Sono obsolete nel senso che producono effetti collaterali sul territorio che oggi possono essere tranquillamente risolvibili con progetti alternativi. In un territorio come quello del Seveso, in cui il 75% della superficie della valle del fiume è urbanizzata, già trovare gli spazi per le vasche è un problema. Si parla di un problema idrogeologico. Le istituzioni lo affrrontano nel modo sbagliato. Oggi ci poniamo il problema di come non fare entrare l'acqua a Milano. E qui entrano in gioco le vasche di laminazione. In realtà però la problematica è da ricercare nella velocità con cui l'acqua affluisce a valle e, dove il fiume è intubato, crea i danni. Dunque più che ragionare su quello che fa l'acqua a valle si dovrebbe ragionare sul come fare per rallentarne il deflusso a monte. In questo modo si eviterebbe anche di introdurre queste vasche che sarebbero un elemento nuovo, dal punto di vista ambientale, nel contesto di una situazione già compromessa già largamente compromessa.

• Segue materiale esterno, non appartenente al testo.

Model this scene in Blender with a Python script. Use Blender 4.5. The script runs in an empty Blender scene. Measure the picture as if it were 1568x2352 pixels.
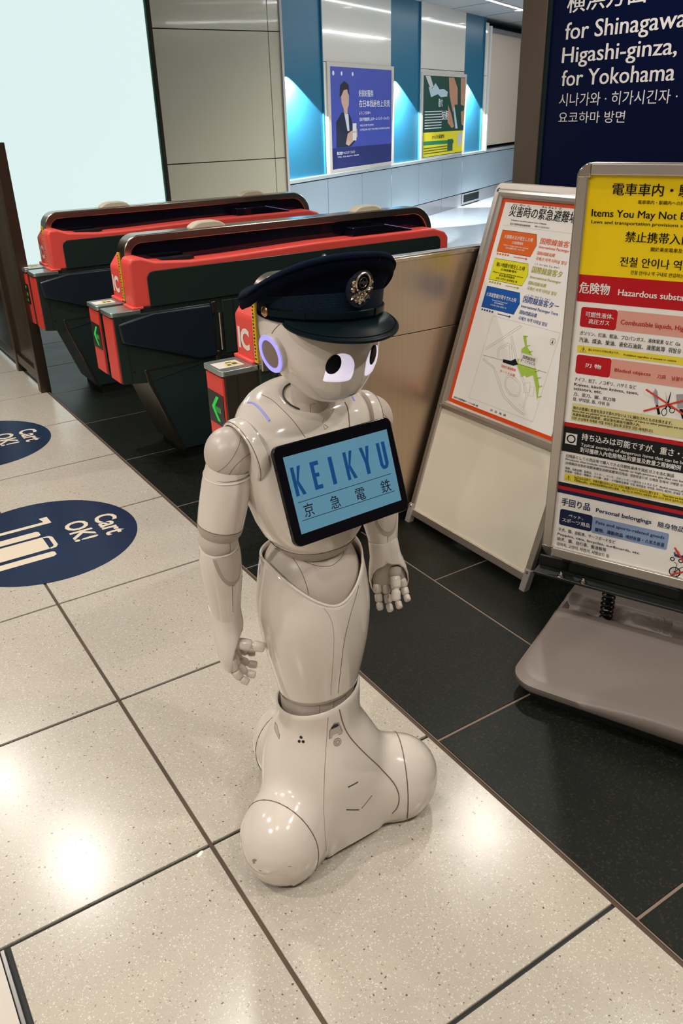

In che senso introducono problemi nuovi?
Queste vasche avranno solo quell'utilizzo. Non saranno utilizzate per qualcosa d'altro se non raccogliere l'acqua in eccesso. Parliamo di aree agricole scavate per 20-30 metri di profondità, cementificate e lasciate in attesa di essere utilizzate. Perché la frequenza di utilizzo potrebbe essere una volta la settimana ma anche una volta ogni 20 anni. Quindi in sostanza cementifichiamo ulteriormente il territorio. Senza contare l'inquinamento dovuto al movimento terra di tutto il terreno che andrà prelevato e i costi di gestione. Ci vogliono pompe ed energia per vuotare una vasca.
Sta dicendo che non è detto che funzionino?
No, dovrebbero funzionare. Quello che dico è che stiamo parlando di una soluzione che prevede consumo di suolo, sprechi energetici e squilibrio del territorio. Si sta cioè parlando di grandi opere. C'è il rischio che le soluzioni di oggi diventino problemi di domani. SI parla di luoghi sottratti alle comunità, risorse potenziali che vengono bruciate. Voragini del genere cambiano tutto l'ecosistema della zona e non possono essere usate per altri scopi. Ogni volta che si costruisce bisogna considerare l'impatto dal punto di vista della biodiversità. Quando non lo si fa il rischio è quello di trovarsi nella situazione in cui ci troviamo oggi. Se si gestisce tutto in modo specialistico, magari si risolve un problema, ma se ne creano altri. Ci vuole uno sguardo olistico, d'insieme.
Pensa cioè che il problema non sia l'enorme quantità di pecipitazioni?
La media delle precipitazione, in termini di quantità totale non è diversa dal solito. Quello che è cambiato è la concentrazione. La stessa quantità di pioggia oggi viene scaricata in periodi molto più brevi. Ci sono dei cambiamenti climatici in atto evidenti. Ma non sono il problema. Principalmente il problema sta nel territorio. Che ormai è vulnerabile. Sappiamo infatti già che a certe condizioni succede quello che abbiamo visto. A Olbia quando c'è stata l'inondazione c'erano alle finestre i cartelli contro il piano idrogeologico che si stava approvando. Il problema insomma era noto. Bisogna dire che nulla avviene per niente. Si può e si deve fare prevenzione. Esattamente come per le malattie. Se il corpo è predisposto e non viene aiutato è chiaro che si ammalerà. L'esondazione è come un infarto. Se non si previene è altamente probabile che succeda.
Perché parla di partecipazione delle comunità?
Perché non si possono fare opere pubbliche senza partecipazione della cittadinanza. Non è una mia idea ma lo dice la Convenzione Europea, lo dicono le leggi europee. In Italia non avviene, quasi mai.
Quali sono le alternative?
Ad esempio diminuire la profondità delle voragini ma allargare l'estensione. In questo modo in quel sito potrebbe esserci un parco. Ma per pensare queste alternative serve cultura, una cultura politica e progettuale che a noi manca. In Spagna abbiamo avuto bellissimi esempi di progetti con cui mettendo in sicurezza i fiumi si sono creati spazi pubblici e hanno riqualificato intere zone cittadine. La gestione dell'acqua è diventato un modo per migliorare la qualità della vita di intere aree delle città.